Is Microsoft Office overgrown?

23 11 2009

Microsoft Office has been a staple of academic and professional life for nearly fifteen years. It was introduced in 1989 for the Mac and later in 1990 for Windows. Since then, its feature set has grown. However, it would seem the Office is suffering from a rather advanced case of feature creep. Screen shot 2009-11-23 at 8.27.21 PM.pngOffice 2008 is installed on this MacBook and it takes up nearly a gigabyte of hard disk space. When launching Microsoft Word, it take take as long as 60 seconds to launch.

The cost of the software package is not that great, either. If you buy a license for the Windows version, it could cost you between $150 and $500. If you buy the Mac version, you could end up paying $130 or $350.
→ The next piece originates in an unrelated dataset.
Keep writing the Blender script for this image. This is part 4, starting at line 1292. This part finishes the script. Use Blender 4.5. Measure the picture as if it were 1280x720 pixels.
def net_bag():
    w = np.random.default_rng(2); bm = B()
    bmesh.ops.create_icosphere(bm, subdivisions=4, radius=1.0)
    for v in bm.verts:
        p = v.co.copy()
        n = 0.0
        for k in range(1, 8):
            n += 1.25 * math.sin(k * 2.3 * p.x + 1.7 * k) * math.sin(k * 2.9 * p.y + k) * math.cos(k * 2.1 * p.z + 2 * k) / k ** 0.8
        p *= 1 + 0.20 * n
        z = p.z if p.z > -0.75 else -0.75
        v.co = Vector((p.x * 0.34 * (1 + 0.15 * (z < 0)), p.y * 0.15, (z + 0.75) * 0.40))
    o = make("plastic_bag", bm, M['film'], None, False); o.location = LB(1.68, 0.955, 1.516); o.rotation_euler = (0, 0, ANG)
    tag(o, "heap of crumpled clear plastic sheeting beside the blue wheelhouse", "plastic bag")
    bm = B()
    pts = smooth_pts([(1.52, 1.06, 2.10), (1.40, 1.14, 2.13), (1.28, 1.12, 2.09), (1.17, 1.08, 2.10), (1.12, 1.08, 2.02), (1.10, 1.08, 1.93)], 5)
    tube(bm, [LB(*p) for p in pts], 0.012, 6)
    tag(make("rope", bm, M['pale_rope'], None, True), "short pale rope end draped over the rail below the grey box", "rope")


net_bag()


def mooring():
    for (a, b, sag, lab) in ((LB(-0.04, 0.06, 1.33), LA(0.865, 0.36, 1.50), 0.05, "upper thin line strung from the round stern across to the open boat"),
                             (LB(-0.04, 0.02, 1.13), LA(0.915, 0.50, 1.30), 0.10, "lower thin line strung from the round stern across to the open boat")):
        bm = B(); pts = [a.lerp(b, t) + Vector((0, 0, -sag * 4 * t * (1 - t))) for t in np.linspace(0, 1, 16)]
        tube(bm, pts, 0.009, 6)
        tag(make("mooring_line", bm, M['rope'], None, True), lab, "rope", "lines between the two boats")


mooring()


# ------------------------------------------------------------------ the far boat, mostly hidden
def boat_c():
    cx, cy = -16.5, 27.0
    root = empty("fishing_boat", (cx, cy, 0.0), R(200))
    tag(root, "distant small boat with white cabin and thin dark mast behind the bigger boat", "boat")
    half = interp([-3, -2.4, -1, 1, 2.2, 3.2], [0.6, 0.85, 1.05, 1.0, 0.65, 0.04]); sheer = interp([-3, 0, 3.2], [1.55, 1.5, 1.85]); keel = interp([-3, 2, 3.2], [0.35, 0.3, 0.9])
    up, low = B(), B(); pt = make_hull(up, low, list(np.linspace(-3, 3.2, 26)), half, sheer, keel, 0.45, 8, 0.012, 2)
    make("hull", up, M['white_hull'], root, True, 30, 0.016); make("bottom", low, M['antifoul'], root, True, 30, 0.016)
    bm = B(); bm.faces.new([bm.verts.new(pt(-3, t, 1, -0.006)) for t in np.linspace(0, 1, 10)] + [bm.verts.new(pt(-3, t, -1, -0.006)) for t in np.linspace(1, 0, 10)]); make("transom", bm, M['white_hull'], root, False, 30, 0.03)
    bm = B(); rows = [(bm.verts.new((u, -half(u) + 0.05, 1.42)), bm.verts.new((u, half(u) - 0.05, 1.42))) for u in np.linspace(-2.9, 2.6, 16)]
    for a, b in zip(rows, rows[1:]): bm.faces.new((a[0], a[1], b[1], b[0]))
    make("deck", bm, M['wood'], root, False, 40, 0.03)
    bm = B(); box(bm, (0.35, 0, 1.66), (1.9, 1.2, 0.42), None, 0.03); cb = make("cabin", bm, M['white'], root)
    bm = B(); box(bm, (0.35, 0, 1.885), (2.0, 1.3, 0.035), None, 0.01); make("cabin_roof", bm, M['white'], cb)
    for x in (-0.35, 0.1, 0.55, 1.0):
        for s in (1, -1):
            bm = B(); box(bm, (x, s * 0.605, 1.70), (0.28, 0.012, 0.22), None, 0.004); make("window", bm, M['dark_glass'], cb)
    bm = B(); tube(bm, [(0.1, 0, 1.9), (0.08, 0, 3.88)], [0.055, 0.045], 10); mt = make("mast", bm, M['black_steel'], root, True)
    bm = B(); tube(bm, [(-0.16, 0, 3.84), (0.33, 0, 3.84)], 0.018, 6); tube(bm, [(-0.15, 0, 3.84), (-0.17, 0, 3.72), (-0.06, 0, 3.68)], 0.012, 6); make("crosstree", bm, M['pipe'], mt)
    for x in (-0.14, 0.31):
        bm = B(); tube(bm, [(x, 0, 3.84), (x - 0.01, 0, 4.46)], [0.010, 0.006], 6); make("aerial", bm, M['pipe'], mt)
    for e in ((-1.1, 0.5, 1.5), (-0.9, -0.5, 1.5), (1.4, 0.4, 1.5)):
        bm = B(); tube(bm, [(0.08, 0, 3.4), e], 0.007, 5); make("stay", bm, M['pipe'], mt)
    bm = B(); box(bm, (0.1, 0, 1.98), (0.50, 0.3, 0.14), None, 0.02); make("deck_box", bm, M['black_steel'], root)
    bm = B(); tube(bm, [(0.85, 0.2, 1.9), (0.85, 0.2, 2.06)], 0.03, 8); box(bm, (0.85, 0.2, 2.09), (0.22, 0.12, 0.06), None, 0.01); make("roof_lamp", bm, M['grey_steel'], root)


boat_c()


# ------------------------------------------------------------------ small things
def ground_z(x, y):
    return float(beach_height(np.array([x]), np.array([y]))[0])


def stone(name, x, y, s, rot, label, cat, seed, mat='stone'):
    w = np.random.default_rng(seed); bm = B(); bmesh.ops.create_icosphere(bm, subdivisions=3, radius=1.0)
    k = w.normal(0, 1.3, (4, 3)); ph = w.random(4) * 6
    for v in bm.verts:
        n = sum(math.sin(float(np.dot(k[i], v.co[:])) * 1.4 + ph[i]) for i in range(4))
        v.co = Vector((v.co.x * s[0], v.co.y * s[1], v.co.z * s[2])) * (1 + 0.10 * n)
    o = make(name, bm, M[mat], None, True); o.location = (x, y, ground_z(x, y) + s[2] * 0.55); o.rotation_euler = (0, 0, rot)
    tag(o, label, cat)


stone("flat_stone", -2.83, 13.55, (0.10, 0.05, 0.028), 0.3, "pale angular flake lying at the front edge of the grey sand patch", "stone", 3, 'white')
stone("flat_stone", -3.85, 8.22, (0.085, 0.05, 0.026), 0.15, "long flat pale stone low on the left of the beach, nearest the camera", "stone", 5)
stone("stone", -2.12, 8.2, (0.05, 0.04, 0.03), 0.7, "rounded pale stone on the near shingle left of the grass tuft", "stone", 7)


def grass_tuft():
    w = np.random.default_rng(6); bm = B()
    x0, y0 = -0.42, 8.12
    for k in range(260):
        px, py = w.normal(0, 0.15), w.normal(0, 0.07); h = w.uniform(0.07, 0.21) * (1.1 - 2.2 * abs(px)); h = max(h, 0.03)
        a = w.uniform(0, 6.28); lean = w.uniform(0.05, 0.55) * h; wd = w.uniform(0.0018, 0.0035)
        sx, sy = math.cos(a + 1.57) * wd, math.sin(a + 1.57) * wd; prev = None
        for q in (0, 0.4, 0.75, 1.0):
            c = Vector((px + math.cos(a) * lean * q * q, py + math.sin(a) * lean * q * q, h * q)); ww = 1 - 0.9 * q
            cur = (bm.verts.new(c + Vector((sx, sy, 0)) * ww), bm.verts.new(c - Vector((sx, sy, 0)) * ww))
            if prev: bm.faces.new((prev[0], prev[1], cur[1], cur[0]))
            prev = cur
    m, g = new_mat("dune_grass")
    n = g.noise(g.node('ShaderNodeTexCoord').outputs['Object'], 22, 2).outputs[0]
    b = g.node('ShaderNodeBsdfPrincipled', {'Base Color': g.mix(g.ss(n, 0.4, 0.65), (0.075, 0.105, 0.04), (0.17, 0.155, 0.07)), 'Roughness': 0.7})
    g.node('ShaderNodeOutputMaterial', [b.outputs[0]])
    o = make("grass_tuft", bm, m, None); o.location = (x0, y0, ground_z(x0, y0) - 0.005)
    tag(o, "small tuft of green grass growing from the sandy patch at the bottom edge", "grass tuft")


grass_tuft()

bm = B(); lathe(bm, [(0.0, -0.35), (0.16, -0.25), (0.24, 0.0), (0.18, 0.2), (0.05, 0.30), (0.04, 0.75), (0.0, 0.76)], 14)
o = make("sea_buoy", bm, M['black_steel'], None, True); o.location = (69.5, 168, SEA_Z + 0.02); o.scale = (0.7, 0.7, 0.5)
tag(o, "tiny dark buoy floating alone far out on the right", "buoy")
Microsoft clearly needs to drop their prices and slim down their products. There are features in Excel and Word that I wouldn’t be able to begin to explain. Most people need a word processor that is a word processor. It should let you write a letter or a paper, save it, and print it. For me, that would cover 99% of my needs. The same goes with spreadsheet programs.

Microsoft Office is looking less and less attractive to me. Programs like Open Office are open source and completely free. Apple’s iWork, a direct competitor of Office on the Mac has a great deal of polish and looks to be designed with average users in mind, rather than businesses.

Microsoft needs to make its software much more minimal and much more nimble. It may be a smart move for them to make if they want to help push resource-limited netbooks that might struggle to run large programs like those found in Office.